**** Information shown ****

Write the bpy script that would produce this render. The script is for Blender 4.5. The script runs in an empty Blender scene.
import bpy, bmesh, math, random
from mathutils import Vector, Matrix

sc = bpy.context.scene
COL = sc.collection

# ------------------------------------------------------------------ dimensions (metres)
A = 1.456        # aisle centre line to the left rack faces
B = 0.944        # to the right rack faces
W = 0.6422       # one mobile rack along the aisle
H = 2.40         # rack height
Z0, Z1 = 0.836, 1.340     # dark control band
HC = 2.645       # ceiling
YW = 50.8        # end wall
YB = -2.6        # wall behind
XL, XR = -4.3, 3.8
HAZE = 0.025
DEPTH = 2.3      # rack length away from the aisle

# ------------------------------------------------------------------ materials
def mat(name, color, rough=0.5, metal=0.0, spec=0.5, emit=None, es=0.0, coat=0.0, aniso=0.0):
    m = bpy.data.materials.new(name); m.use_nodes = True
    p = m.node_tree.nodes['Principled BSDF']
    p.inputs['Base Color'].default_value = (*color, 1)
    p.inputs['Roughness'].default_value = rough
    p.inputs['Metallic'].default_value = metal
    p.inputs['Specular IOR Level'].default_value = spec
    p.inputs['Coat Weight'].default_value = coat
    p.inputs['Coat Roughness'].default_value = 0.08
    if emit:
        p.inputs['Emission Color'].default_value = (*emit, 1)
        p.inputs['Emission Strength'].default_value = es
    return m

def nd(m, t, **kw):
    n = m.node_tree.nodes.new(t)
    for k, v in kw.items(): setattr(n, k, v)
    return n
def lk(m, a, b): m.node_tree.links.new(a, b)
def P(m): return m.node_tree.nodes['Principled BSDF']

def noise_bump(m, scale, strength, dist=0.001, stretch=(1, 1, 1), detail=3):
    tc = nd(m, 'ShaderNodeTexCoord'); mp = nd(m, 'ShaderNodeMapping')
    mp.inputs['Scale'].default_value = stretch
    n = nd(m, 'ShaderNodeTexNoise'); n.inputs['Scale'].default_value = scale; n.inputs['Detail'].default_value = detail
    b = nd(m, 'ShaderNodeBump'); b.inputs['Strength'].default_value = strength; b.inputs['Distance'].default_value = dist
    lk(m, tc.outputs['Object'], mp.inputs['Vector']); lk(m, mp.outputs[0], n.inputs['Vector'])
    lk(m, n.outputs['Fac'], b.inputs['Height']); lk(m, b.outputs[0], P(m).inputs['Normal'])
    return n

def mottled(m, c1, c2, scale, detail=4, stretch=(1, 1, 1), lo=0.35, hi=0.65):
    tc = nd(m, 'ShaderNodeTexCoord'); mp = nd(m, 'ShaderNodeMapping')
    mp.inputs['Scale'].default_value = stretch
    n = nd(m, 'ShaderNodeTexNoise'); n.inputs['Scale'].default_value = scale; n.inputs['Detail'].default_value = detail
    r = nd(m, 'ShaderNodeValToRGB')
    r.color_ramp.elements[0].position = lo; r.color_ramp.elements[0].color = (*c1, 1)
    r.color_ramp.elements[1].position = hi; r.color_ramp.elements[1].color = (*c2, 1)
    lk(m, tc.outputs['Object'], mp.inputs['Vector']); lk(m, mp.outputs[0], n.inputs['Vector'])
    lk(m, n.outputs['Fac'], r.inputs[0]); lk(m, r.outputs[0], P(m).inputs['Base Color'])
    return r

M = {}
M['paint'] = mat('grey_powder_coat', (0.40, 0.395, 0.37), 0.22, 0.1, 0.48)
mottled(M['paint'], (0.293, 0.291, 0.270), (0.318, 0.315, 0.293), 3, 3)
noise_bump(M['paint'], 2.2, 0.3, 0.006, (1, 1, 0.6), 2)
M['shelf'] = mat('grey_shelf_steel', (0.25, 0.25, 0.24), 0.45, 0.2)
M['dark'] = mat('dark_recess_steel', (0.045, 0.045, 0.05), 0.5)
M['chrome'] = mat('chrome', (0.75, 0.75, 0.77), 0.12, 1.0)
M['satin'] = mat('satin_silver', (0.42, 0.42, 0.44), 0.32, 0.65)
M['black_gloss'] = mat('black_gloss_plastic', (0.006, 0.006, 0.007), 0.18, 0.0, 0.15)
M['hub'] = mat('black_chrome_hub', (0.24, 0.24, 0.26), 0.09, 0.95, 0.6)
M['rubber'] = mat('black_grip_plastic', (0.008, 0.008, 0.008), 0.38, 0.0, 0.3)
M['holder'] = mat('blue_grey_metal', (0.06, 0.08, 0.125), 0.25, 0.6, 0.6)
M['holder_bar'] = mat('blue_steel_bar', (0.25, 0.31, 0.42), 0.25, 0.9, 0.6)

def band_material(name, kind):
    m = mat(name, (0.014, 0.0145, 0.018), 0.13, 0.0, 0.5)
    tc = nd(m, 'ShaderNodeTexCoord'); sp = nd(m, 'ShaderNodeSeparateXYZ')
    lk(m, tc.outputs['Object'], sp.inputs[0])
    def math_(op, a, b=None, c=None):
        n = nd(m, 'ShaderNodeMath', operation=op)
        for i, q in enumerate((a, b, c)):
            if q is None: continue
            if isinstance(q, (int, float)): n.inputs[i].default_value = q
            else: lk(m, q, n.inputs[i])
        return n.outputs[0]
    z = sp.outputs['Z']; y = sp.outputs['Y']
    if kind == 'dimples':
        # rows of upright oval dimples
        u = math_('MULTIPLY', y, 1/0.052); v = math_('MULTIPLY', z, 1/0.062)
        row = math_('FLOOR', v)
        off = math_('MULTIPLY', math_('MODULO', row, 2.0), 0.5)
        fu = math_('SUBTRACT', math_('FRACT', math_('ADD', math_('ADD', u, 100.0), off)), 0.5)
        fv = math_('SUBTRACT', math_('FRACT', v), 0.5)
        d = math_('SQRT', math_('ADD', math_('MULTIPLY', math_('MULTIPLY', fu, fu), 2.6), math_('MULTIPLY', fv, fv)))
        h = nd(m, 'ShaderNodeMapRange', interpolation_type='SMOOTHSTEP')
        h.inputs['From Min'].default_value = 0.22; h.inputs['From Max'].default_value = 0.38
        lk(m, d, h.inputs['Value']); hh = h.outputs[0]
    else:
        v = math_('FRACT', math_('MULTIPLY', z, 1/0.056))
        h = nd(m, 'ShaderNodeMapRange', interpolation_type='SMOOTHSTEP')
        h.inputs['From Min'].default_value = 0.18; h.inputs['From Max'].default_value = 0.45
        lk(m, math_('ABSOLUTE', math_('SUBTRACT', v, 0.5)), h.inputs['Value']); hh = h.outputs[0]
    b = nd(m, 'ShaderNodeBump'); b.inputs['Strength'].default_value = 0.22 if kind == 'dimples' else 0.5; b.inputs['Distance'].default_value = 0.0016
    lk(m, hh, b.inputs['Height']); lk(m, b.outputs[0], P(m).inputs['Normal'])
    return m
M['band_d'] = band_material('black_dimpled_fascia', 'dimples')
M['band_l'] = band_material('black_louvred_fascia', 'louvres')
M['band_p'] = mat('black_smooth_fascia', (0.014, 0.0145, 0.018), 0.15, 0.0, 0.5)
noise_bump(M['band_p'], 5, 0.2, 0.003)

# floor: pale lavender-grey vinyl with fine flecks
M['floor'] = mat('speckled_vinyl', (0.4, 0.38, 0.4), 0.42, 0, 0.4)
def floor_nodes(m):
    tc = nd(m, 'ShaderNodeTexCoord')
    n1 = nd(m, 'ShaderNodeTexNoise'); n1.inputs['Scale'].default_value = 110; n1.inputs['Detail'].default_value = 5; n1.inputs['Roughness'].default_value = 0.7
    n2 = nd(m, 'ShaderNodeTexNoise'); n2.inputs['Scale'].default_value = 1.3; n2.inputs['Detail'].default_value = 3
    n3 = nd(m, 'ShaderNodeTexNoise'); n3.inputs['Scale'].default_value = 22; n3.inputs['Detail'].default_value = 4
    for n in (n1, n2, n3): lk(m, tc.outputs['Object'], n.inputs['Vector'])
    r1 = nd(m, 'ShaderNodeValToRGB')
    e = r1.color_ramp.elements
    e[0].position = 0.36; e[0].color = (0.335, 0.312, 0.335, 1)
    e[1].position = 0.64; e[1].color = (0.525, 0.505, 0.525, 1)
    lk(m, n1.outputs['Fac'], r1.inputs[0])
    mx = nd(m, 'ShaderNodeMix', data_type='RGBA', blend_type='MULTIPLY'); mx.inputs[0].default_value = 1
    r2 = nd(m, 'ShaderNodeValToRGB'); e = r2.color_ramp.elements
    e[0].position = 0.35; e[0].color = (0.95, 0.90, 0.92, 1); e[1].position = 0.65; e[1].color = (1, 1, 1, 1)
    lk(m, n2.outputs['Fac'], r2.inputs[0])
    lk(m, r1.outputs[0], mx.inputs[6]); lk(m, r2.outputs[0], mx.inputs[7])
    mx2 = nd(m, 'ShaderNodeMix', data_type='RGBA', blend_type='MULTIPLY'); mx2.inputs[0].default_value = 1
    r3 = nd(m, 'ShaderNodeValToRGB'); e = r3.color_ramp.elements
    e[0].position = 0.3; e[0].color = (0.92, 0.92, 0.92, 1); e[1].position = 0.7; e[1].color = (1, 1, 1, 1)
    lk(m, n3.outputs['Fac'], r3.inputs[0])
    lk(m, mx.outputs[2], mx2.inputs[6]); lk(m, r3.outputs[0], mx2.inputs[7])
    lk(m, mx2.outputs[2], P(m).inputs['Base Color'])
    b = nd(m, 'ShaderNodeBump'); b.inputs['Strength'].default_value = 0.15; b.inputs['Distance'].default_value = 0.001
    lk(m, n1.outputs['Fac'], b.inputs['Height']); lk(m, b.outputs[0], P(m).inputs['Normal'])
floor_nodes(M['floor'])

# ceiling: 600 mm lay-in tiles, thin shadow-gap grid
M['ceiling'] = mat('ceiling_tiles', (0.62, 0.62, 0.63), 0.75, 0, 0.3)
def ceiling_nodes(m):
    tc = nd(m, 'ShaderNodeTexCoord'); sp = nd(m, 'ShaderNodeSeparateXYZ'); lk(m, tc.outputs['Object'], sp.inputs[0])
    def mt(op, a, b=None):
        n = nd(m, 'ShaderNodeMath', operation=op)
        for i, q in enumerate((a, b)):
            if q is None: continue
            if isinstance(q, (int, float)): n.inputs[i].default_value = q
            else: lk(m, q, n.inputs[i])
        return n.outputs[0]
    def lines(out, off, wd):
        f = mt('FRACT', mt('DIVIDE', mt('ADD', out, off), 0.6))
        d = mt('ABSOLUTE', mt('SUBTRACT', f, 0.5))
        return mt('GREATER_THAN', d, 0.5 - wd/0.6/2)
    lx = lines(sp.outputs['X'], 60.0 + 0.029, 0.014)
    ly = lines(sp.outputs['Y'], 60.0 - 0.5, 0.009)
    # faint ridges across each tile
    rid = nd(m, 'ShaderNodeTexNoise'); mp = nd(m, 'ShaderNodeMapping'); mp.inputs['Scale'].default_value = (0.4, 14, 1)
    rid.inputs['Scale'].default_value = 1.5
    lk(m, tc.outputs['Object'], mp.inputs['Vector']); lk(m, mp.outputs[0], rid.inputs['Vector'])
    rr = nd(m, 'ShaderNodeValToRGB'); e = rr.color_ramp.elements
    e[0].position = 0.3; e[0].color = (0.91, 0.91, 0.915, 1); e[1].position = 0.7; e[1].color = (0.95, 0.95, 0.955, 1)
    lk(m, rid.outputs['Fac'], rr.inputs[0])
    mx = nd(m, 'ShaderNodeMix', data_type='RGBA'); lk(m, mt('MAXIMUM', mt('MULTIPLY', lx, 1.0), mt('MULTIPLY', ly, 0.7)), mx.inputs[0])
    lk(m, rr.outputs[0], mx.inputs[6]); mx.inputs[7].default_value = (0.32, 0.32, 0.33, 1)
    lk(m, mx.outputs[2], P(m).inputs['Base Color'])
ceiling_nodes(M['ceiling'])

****

Take every line that includes the string "scene" and copy it.

Exercise solution —
Write the bpy script that would produce this render. The script is for Blender 4.5. The script runs in an empty Blender scene.
sc = bpy.context.scene